**AIM**
Write out each line exactly as it stands, please.

**RAW DATA**
------------------------------------------------------------------------
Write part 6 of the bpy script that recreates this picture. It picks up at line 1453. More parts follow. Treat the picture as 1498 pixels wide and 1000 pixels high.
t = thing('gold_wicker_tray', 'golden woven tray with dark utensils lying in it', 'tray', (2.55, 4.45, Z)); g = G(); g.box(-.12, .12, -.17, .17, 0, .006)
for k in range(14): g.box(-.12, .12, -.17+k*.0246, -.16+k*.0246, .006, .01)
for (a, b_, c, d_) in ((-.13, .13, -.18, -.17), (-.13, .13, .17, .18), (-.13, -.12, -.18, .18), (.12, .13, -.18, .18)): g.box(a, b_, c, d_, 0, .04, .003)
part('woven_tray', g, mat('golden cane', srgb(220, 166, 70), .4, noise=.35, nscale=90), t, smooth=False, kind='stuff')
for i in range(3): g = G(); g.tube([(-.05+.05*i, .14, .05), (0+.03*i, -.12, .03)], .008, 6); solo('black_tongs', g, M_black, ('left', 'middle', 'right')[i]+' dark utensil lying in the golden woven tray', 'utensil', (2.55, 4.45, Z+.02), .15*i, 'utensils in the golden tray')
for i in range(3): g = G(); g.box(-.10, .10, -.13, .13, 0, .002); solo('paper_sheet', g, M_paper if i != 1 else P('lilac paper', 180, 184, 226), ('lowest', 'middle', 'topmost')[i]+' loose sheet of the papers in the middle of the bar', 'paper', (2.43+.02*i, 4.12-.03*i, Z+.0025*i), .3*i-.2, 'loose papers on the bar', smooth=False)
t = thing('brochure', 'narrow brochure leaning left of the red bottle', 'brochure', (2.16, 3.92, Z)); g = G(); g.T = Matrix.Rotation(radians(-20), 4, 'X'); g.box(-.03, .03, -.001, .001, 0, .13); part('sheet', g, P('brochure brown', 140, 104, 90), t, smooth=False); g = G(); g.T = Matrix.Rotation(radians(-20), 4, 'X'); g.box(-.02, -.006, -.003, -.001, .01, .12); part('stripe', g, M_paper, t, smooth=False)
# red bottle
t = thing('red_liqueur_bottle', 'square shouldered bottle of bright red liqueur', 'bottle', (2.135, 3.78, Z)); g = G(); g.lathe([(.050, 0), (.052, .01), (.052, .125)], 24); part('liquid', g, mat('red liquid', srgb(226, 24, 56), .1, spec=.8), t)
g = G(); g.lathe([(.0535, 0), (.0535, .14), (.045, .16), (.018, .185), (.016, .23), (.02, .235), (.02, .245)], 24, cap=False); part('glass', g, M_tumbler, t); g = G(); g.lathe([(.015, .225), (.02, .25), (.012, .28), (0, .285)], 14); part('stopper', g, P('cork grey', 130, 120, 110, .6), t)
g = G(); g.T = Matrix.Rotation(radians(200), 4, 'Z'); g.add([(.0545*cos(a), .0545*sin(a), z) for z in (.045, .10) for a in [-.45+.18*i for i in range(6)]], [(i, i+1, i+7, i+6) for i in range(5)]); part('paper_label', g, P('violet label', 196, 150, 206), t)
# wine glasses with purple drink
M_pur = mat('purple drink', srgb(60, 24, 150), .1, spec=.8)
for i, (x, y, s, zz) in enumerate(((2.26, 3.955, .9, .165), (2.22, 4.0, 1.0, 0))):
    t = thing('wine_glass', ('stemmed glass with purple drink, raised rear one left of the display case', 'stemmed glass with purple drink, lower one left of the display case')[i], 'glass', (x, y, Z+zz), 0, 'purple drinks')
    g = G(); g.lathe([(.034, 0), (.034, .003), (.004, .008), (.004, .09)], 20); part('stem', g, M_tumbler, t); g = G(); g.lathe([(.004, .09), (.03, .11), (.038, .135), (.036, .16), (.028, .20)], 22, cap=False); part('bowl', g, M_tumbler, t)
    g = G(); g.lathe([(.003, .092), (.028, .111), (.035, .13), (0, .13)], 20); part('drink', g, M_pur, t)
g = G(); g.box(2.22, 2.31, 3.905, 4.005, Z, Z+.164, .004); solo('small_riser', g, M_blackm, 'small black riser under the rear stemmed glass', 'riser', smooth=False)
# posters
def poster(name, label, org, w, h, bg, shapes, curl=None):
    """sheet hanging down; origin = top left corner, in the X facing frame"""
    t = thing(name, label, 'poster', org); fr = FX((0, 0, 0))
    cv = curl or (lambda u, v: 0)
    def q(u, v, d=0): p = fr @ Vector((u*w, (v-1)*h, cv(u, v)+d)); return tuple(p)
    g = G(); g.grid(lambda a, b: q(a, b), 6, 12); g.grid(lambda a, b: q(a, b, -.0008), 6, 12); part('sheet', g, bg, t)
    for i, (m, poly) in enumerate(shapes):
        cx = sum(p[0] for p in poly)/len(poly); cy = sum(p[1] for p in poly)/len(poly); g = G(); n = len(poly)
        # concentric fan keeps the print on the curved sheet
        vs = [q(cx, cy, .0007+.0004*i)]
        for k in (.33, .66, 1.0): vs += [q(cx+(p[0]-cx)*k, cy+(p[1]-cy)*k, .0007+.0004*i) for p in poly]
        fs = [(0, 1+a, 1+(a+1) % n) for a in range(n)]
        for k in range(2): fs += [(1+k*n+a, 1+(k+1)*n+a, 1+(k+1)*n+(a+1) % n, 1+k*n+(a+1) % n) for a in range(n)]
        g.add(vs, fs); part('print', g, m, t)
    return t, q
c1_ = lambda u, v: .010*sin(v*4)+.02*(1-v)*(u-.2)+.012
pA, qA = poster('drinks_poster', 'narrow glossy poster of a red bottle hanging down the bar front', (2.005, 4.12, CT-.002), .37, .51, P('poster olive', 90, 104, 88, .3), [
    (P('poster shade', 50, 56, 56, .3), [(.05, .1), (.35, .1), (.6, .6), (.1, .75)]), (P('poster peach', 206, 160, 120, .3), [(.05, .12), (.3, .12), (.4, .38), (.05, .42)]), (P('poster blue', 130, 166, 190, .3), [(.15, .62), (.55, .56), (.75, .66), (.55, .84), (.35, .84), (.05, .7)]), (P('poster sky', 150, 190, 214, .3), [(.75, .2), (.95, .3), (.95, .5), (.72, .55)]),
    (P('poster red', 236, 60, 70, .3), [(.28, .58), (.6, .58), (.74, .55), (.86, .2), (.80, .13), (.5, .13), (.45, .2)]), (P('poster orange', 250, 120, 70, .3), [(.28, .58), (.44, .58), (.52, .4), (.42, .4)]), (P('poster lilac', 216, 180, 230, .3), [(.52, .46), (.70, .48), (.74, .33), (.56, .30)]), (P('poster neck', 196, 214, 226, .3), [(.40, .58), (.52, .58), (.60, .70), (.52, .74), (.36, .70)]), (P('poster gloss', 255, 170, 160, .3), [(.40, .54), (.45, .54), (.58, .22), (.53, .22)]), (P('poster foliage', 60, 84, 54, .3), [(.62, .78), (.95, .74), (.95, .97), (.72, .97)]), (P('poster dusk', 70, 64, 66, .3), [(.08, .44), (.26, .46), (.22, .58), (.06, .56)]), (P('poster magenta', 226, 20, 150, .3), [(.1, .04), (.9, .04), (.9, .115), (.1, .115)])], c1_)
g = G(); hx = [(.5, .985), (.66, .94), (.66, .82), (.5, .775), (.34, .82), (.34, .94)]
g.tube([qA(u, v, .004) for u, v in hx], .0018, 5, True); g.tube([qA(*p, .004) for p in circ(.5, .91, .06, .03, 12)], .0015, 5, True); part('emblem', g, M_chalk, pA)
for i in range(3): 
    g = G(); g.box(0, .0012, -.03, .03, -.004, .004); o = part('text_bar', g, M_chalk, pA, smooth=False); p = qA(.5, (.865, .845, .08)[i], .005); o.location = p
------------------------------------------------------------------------
**ANSWER TO THIS EXERCISE**
Write part 6 of the bpy script that recreates this picture. It picks up at line 1453. More parts follow. Treat the picture as 1498 pixels wide and 1000 pixels high.
t = thing('gold_wicker_tray', 'golden woven tray with dark utensils lying in it', 'tray', (2.55, 4.45, Z)); g = G(); g.box(-.12, .12, -.17, .17, 0, .006)
for k in range(14): g.box(-.12, .12, -.17+k*.0246, -.16+k*.0246, .006, .01)
for (a, b_, c, d_) in ((-.13, .13, -.18, -.17), (-.13, .13, .17, .18), (-.13, -.12, -.18, .18), (.12, .13, -.18, .18)): g.box(a, b_, c, d_, 0, .04, .003)
part('woven_tray', g, mat('golden cane', srgb(220, 166, 70), .4, noise=.35, nscale=90), t, smooth=False, kind='stuff')
for i in range(3): g = G(); g.tube([(-.05+.05*i, .14, .05), (0+.03*i, -.12, .03)], .008, 6); solo('black_tongs', g, M_black, ('left', 'middle', 'right')[i]+' dark utensil lying in the golden woven tray', 'utensil', (2.55, 4.45, Z+.02), .15*i, 'utensils in the golden tray')
for i in range(3): g = G(); g.box(-.10, .10, -.13, .13, 0, .002); solo('paper_sheet', g, M_paper if i != 1 else P('lilac paper', 180, 184, 226), ('lowest', 'middle', 'topmost')[i]+' loose sheet of the papers in the middle of the bar', 'paper', (2.43+.02*i, 4.12-.03*i, Z+.0025*i), .3*i-.2, 'loose papers on the bar', smooth=False)
t = thing('brochure', 'narrow brochure leaning left of the red bottle', 'brochure', (2.16, 3.92, Z)); g = G(); g.T = Matrix.Rotation(radians(-20), 4, 'X'); g.box(-.03, .03, -.001, .001, 0, .13); part('sheet', g, P('brochure brown', 140, 104, 90), t, smooth=False); g = G(); g.T = Matrix.Rotation(radians(-20), 4, 'X'); g.box(-.02, -.006, -.003, -.001, .01, .12); part('stripe', g, M_paper, t, smooth=False)
# red bottle
t = thing('red_liqueur_bottle', 'square shouldered bottle of bright red liqueur', 'bottle', (2.135, 3.78, Z)); g = G(); g.lathe([(.050, 0), (.052, .01), (.052, .125)], 24); part('liquid', g, mat('red liquid', srgb(226, 24, 56), .1, spec=.8), t)
g = G(); g.lathe([(.0535, 0), (.0535, .14), (.045, .16), (.018, .185), (.016, .23), (.02, .235), (.02, .245)], 24, cap=False); part('glass', g, M_tumbler, t); g = G(); g.lathe([(.015, .225), (.02, .25), (.012, .28), (0, .285)], 14); part('stopper', g, P('cork grey', 130, 120, 110, .6), t)
g = G(); g.T = Matrix.Rotation(radians(200), 4, 'Z'); g.add([(.0545*cos(a), .0545*sin(a), z) for z in (.045, .10) for a in [-.45+.18*i for i in range(6)]], [(i, i+1, i+7, i+6) for i in range(5)]); part('paper_label', g, P('violet label', 196, 150, 206), t)
# wine glasses with purple drink
M_pur = mat('purple drink', srgb(60, 24, 150), .1, spec=.8)
for i, (x, y, s, zz) in enumerate(((2.26, 3.955, .9, .165), (2.22, 4.0, 1.0, 0))):
    t = thing('wine_glass', ('stemmed glass with purple drink, raised rear one left of the display case', 'stemmed glass with purple drink, lower one left of the display case')[i], 'glass', (x, y, Z+zz), 0, 'purple drinks')
    g = G(); g.lathe([(.034, 0), (.034, .003), (.004, .008), (.004, .09)], 20); part('stem', g, M_tumbler, t); g = G(); g.lathe([(.004, .09), (.03, .11), (.038, .135), (.036, .16), (.028, .20)], 22, cap=False); part('bowl', g, M_tumbler, t)
    g = G(); g.lathe([(.003, .092), (.028, .111), (.035, .13), (0, .13)], 20); part('drink', g, M_pur, t)
g = G(); g.box(2.22, 2.31, 3.905, 4.005, Z, Z+.164, .004); solo('small_riser', g, M_blackm, 'small black riser under the rear stemmed glass', 'riser', smooth=False)
# posters
def poster(name, label, org, w, h, bg, shapes, curl=None):
    """sheet hanging down; origin = top left corner, in the X facing frame"""
    t = thing(name, label, 'poster', org); fr = FX((0, 0, 0))
    cv = curl or (lambda u, v: 0)
    def q(u, v, d=0): p = fr @ Vector((u*w, (v-1)*h, cv(u, v)+d)); return tuple(p)
    g = G(); g.grid(lambda a, b: q(a, b), 6, 12); g.grid(lambda a, b: q(a, b, -.0008), 6, 12); part('sheet', g, bg, t)
    for i, (m, poly) in enumerate(shapes):
        cx = sum(p[0] for p in poly)/len(poly); cy = sum(p[1] for p in poly)/len(poly); g = G(); n = len(poly)
        # concentric fan keeps the print on the curved sheet
        vs = [q(cx, cy, .0007+.0004*i)]
        for k in (.33, .66, 1.0): vs += [q(cx+(p[0]-cx)*k, cy+(p[1]-cy)*k, .0007+.0004*i) for p in poly]
        fs = [(0, 1+a, 1+(a+1) % n) for a in range(n)]
        for k in range(2): fs += [(1+k*n+a, 1+(k+1)*n+a, 1+(k+1)*n+(a+1) % n, 1+k*n+(a+1) % n) for a in range(n)]
        g.add(vs, fs); part('print', g, m, t)
    return t, q
c1_ = lambda u, v: .010*sin(v*4)+.02*(1-v)*(u-.2)+.012
pA, qA = poster('drinks_poster', 'narrow glossy poster of a red bottle hanging down the bar front', (2.005, 4.12, CT-.002), .37, .51, P('poster olive', 90, 104, 88, .3), [
    (P('poster shade', 50, 56, 56, .3), [(.05, .1), (.35, .1), (.6, .6), (.1, .75)]), (P('poster peach', 206, 160, 120, .3), [(.05, .12), (.3, .12), (.4, .38), (.05, .42)]), (P('poster blue', 130, 166, 190, .3), [(.15, .62), (.55, .56), (.75, .66), (.55, .84), (.35, .84), (.05, .7)]), (P('poster sky', 150, 190, 214, .3), [(.75, .2), (.95, .3), (.95, .5), (.72, .55)]),
    (P('poster red', 236, 60, 70, .3), [(.28, .58), (.6, .58), (.74, .55), (.86, .2), (.80, .13), (.5, .13), (.45, .2)]), (P('poster orange', 250, 120, 70, .3), [(.28, .58), (.44, .58), (.52, .4), (.42, .4)]), (P('poster lilac', 216, 180, 230, .3), [(.52, .46), (.70, .48), (.74, .33), (.56, .30)]), (P('poster neck', 196, 214, 226, .3), [(.40, .58), (.52, .58), (.60, .70), (.52, .74), (.36, .70)]), (P('poster gloss', 255, 170, 160, .3), [(.40, .54), (.45, .54), (.58, .22), (.53, .22)]), (P('poster foliage', 60, 84, 54, .3), [(.62, .78), (.95, .74), (.95, .97), (.72, .97)]), (P('poster dusk', 70, 64, 66, .3), [(.08, .44), (.26, .46), (.22, .58), (.06, .56)]), (P('poster magenta', 226, 20, 150, .3), [(.1, .04), (.9, .04), (.9, .115), (.1, .115)])], c1_)
g = G(); hx = [(.5, .985), (.66, .94), (.66, .82), (.5, .775), (.34, .82), (.34, .94)]
g.tube([qA(u, v, .004) for u, v in hx], .0018, 5, True); g.tube([qA(*p, .004) for p in circ(.5, .91, .06, .03, 12)], .0015, 5, True); part('emblem', g, M_chalk, pA)
for i in range(3): 
    g = G(); g.box(0, .0012, -.03, .03, -.004, .004); o = part('text_bar', g, M_chalk, pA, smooth=False); p = qA(.5, (.865, .845, .08)[i], .005); o.location = p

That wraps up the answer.